**Written exercise:** Faithfully return all lines, omitting every embedded picture.

Data listing
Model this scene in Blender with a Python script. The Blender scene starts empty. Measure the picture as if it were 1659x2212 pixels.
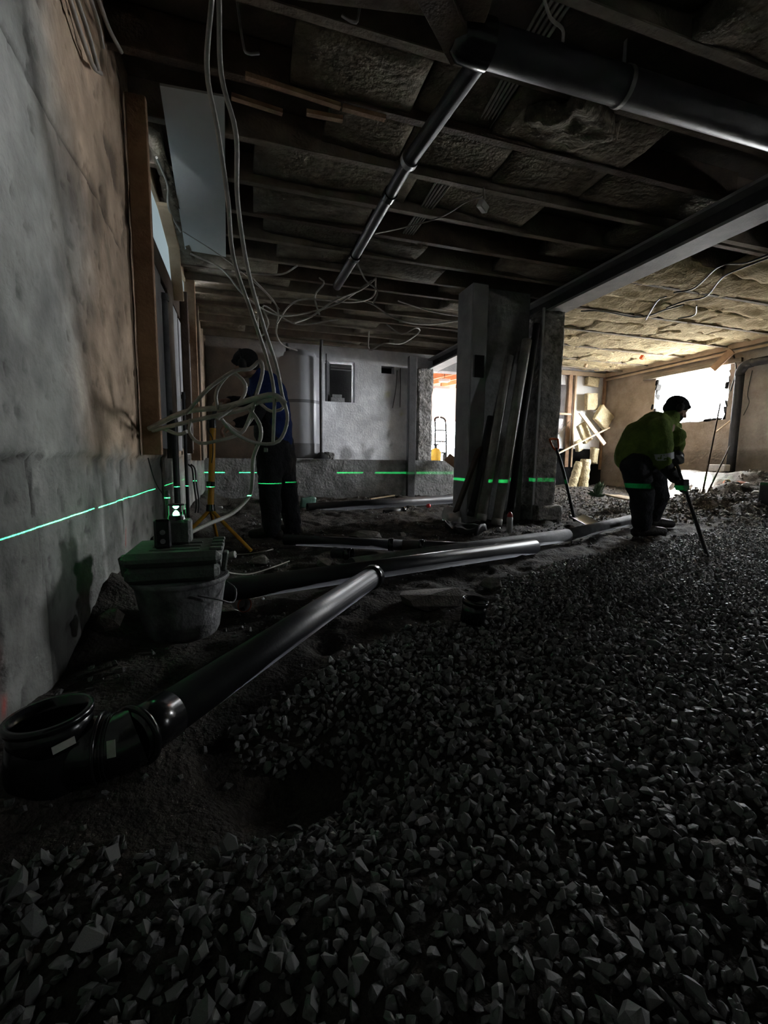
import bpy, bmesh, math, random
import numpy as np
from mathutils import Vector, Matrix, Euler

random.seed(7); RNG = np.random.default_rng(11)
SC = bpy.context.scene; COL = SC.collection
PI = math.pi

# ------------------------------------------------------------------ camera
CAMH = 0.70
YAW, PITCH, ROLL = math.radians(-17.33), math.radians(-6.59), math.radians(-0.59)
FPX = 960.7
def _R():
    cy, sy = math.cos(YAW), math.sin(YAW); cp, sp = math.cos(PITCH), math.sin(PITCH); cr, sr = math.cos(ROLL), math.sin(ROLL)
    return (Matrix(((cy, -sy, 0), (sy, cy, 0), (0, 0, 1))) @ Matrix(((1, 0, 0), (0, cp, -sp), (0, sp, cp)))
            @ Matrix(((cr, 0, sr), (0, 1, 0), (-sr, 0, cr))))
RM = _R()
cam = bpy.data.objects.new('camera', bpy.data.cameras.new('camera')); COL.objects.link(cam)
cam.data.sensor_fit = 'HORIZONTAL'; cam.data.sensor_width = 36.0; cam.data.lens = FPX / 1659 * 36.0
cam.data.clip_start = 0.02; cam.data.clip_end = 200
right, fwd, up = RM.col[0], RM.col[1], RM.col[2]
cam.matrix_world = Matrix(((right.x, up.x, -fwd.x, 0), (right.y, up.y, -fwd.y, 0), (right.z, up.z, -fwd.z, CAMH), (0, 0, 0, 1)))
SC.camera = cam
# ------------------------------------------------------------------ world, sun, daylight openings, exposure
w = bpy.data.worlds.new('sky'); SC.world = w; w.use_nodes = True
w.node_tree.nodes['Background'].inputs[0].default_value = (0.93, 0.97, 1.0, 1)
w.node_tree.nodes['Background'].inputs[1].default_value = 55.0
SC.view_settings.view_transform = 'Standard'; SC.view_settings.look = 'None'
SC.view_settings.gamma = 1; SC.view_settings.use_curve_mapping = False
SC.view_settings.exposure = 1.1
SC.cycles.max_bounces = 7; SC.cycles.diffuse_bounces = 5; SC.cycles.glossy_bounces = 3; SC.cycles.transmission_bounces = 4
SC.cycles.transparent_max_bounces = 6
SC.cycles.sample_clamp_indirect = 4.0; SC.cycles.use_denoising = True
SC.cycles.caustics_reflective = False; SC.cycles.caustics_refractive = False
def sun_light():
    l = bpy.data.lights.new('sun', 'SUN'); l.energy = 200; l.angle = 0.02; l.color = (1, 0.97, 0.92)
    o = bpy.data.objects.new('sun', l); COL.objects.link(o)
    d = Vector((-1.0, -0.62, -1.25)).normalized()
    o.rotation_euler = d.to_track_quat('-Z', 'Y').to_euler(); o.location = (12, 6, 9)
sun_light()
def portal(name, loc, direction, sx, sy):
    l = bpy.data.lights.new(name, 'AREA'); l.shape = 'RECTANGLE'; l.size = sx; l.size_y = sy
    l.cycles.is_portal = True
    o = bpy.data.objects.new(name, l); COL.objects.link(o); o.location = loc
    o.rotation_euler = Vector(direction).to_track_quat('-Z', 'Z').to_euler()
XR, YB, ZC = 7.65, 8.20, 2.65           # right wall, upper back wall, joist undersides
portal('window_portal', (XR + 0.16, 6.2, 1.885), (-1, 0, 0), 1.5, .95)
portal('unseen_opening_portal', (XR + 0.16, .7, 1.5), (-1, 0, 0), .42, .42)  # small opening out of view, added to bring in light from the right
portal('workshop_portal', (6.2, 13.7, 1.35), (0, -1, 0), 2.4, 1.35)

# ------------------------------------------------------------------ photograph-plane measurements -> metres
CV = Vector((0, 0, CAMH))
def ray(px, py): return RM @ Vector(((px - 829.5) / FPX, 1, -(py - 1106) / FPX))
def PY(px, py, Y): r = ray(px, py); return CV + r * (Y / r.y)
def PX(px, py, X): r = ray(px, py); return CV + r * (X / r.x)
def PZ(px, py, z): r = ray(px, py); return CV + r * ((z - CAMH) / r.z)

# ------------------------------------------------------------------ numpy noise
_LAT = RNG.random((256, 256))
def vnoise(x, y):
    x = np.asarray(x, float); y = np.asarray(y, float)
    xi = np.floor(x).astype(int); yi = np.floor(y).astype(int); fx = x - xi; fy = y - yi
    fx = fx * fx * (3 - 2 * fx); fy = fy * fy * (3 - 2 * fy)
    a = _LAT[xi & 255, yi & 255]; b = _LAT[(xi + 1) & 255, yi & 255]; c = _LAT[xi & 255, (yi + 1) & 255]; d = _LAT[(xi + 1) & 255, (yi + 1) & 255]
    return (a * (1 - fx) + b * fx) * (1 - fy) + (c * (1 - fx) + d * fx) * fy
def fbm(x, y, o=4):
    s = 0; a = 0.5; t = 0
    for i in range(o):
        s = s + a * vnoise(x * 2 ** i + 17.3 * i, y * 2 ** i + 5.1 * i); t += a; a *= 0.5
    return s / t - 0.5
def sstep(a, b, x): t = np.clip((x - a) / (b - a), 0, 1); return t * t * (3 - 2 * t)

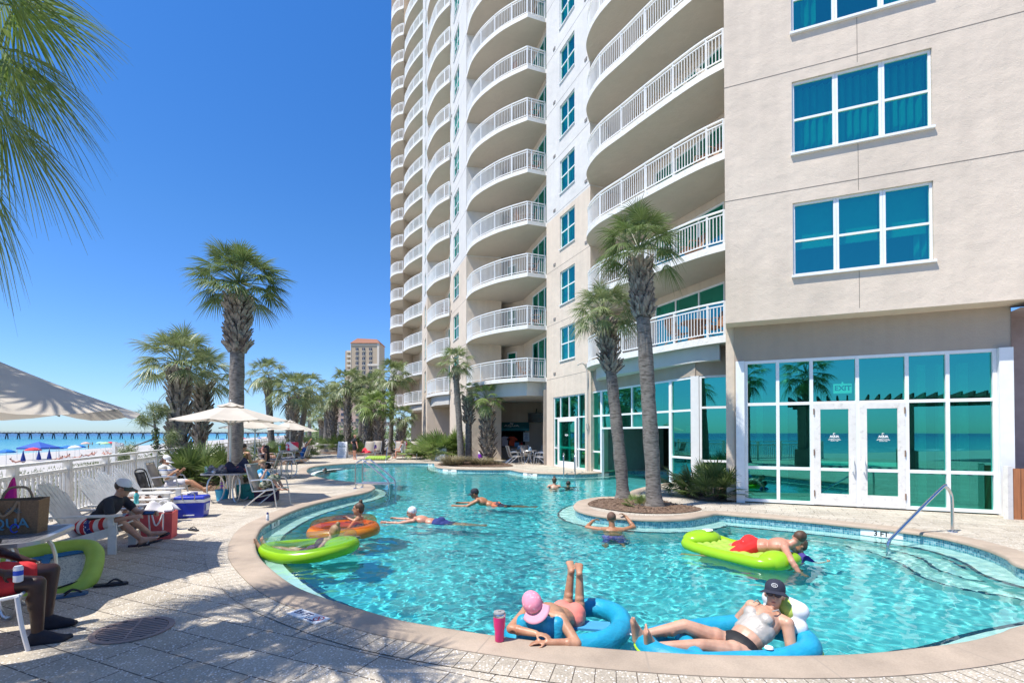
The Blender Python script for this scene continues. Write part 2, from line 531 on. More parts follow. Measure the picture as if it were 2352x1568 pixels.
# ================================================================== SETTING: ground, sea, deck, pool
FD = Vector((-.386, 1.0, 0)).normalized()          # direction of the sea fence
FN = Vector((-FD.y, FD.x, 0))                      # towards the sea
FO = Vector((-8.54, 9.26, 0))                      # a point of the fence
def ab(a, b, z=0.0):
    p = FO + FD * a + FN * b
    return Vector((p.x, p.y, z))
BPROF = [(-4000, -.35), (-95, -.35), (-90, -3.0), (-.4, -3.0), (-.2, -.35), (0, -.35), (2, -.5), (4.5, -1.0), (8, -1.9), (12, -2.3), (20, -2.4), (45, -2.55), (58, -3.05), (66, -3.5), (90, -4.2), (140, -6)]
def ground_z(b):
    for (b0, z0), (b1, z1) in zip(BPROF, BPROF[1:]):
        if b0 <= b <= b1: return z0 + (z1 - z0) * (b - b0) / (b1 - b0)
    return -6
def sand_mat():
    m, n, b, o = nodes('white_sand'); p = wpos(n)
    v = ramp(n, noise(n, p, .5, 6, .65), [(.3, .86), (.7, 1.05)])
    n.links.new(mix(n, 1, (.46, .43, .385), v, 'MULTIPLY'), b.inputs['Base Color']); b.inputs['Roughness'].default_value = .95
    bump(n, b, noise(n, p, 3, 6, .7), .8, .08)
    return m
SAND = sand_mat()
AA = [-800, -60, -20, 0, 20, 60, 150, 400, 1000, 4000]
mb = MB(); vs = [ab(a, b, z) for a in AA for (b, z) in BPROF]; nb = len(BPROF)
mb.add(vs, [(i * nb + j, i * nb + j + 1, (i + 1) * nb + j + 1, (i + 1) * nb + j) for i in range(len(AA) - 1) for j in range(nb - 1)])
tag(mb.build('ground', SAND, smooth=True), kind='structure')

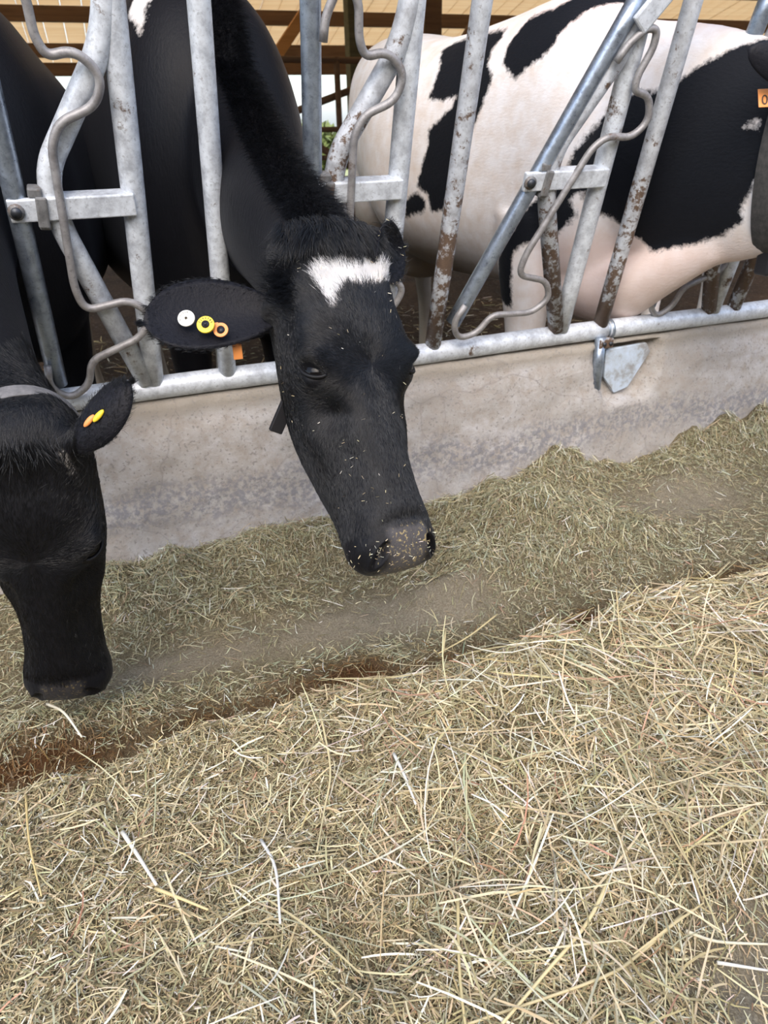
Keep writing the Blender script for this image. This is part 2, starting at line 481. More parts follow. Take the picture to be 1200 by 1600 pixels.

**The solution:**
Model this scene in Blender with a Python script. The Blender scene starts empty. Measure the picture as if it were 1659x2212 pixels.
import bpy, bmesh, math, random
import numpy as np
from mathutils import Vector, Matrix, Euler

random.seed(7); RNG = np.random.default_rng(11)
SC = bpy.context.scene; COL = SC.collection
PI = math.pi

# ------------------------------------------------------------------ camera
CAMH = 0.70
YAW, PITCH, ROLL = math.radians(-17.33), math.radians(-6.59), math.radians(-0.59)
FPX = 960.7
def _R():
    cy, sy = math.cos(YAW), math.sin(YAW); cp, sp = math.cos(PITCH), math.sin(PITCH); cr, sr = math.cos(ROLL), math.sin(ROLL)
    return (Matrix(((cy, -sy, 0), (sy, cy, 0), (0, 0, 1))) @ Matrix(((1, 0, 0), (0, cp, -sp), (0, sp, cp)))
            @ Matrix(((cr, 0, sr), (0, 1, 0), (-sr, 0, cr))))
RM = _R()
cam = bpy.data.objects.new('camera', bpy.data.cameras.new('camera')); COL.objects.link(cam)
cam.data.sensor_fit = 'HORIZONTAL'; cam.data.sensor_width = 36.0; cam.data.lens = FPX / 1659 * 36.0
cam.data.clip_start = 0.02; cam.data.clip_end = 200
right, fwd, up = RM.col[0], RM.col[1], RM.col[2]
cam.matrix_world = Matrix(((right.x, up.x, -fwd.x, 0), (right.y, up.y, -fwd.y, 0), (right.z, up.z, -fwd.z, CAMH), (0, 0, 0, 1)))
SC.camera = cam
# ------------------------------------------------------------------ world, sun, daylight openings, exposure
w = bpy.data.worlds.new('sky'); SC.world = w; w.use_nodes = True
w.node_tree.nodes['Background'].inputs[0].default_value = (0.93, 0.97, 1.0, 1)
w.node_tree.nodes['Background'].inputs[1].default_value = 55.0
SC.view_settings.view_transform = 'Standard'; SC.view_settings.look = 'None'
SC.view_settings.gamma = 1; SC.view_settings.use_curve_mapping = False
SC.view_settings.exposure = 1.1
SC.cycles.max_bounces = 7; SC.cycles.diffuse_bounces = 5; SC.cycles.glossy_bounces = 3; SC.cycles.transmission_bounces = 4
SC.cycles.transparent_max_bounces = 6
SC.cycles.sample_clamp_indirect = 4.0; SC.cycles.use_denoising = True
SC.cycles.caustics_reflective = False; SC.cycles.caustics_refractive = False
def sun_light():
    l = bpy.data.lights.new('sun', 'SUN'); l.energy = 200; l.angle = 0.02; l.color = (1, 0.97, 0.92)
    o = bpy.data.objects.new('sun', l); COL.objects.link(o)
    d = Vector((-1.0, -0.62, -1.25)).normalized()
    o.rotation_euler = d.to_track_quat('-Z', 'Y').to_euler(); o.location = (12, 6, 9)
sun_light()
def portal(name, loc, direction, sx, sy):
    l = bpy.data.lights.new(name, 'AREA'); l.shape = 'RECTANGLE'; l.size = sx; l.size_y = sy
    l.cycles.is_portal = True
    o = bpy.data.objects.new(name, l); COL.objects.link(o); o.location = loc
    o.rotation_euler = Vector(direction).to_track_quat('-Z', 'Z').to_euler()
XR, YB, ZC = 7.65, 8.20, 2.65           # right wall, upper back wall, joist undersides
portal('window_portal', (XR + 0.16, 6.2, 1.885), (-1, 0, 0), 1.5, .95)
portal('unseen_opening_portal', (XR + 0.16, .7, 1.5), (-1, 0, 0), .42, .42)  # small opening out of view, added to bring in light from the right
portal('workshop_portal', (6.2, 13.7, 1.35), (0, -1, 0), 2.4, 1.35)

# ------------------------------------------------------------------ photograph-plane measurements -> metres
CV = Vector((0, 0, CAMH))
def ray(px, py): return RM @ Vector(((px - 829.5) / FPX, 1, -(py - 1106) / FPX))
def PY(px, py, Y): r = ray(px, py); return CV + r * (Y / r.y)
def PX(px, py, X): r = ray(px, py); return CV + r * (X / r.x)
def PZ(px, py, z): r = ray(px, py); return CV + r * ((z - CAMH) / r.z)

# ------------------------------------------------------------------ numpy noise
_LAT = RNG.random((256, 256))
def vnoise(x, y):
    x = np.asarray(x, float); y = np.asarray(y, float)
    xi = np.floor(x).astype(int); yi = np.floor(y).astype(int); fx = x - xi; fy = y - yi
    fx = fx * fx * (3 - 2 * fx); fy = fy * fy * (3 - 2 * fy)
    a = _LAT[xi & 255, yi & 255]; b = _LAT[(xi + 1) & 255, yi & 255]; c = _LAT[xi & 255, (yi + 1) & 255]; d = _LAT[(xi + 1) & 255, (yi + 1) & 255]
    return (a * (1 - fx) + b * fx) * (1 - fy) + (c * (1 - fx) + d * fx) * fy
def fbm(x, y, o=4):
    s = 0; a = 0.5; t = 0
    for i in range(o):
        s = s + a * vnoise(x * 2 ** i + 17.3 * i, y * 2 ** i + 5.1 * i); t += a; a *= 0.5
    return s / t - 0.5
def sstep(a, b, x): t = np.clip((x - a) / (b - a), 0, 1); return t * t * (3 - 2 * t)

The Blender Python script for this scene continues. Write part 2, from line 531 on. More parts follow. Measure the picture as if it were 2352x1568 pixels.
# ================================================================== SETTING: ground, sea, deck, pool
FD = Vector((-.386, 1.0, 0)).normalized()          # direction of the sea fence
FN = Vector((-FD.y, FD.x, 0))                      # towards the sea
FO = Vector((-8.54, 9.26, 0))                      # a point of the fence
def ab(a, b, z=0.0):
    p = FO + FD * a + FN * b
    return Vector((p.x, p.y, z))
BPROF = [(-4000, -.35), (-95, -.35), (-90, -3.0), (-.4, -3.0), (-.2, -.35), (0, -.35), (2, -.5), (4.5, -1.0), (8, -1.9), (12, -2.3), (20, -2.4), (45, -2.55), (58, -3.05), (66, -3.5), (90, -4.2), (140, -6)]
def ground_z(b):
    for (b0, z0), (b1, z1) in zip(BPROF, BPROF[1:]):
        if b0 <= b <= b1: return z0 + (z1 - z0) * (b - b0) / (b1 - b0)
    return -6
def sand_mat():
    m, n, b, o = nodes('white_sand'); p = wpos(n)
    v = ramp(n, noise(n, p, .5, 6, .65), [(.3, .86), (.7, 1.05)])
    n.links.new(mix(n, 1, (.46, .43, .385), v, 'MULTIPLY'), b.inputs['Base Color']); b.inputs['Roughness'].default_value = .95
    bump(n, b, noise(n, p, 3, 6, .7), .8, .08)
    return m
SAND = sand_mat()
AA = [-800, -60, -20, 0, 20, 60, 150, 400, 1000, 4000]
mb = MB(); vs = [ab(a, b, z) for a in AA for (b, z) in BPROF]; nb = len(BPROF)
mb.add(vs, [(i * nb + j, i * nb + j + 1, (i + 1) * nb + j + 1, (i + 1) * nb + j) for i in range(len(AA) - 1) for j in range(nb - 1)])
tag(mb.build('ground', SAND, smooth=True), kind='structure')

Keep writing the Blender script for this image. This is part 2, starting at line 481. More parts follow. Take the picture to be 1200 by 1600 pixels.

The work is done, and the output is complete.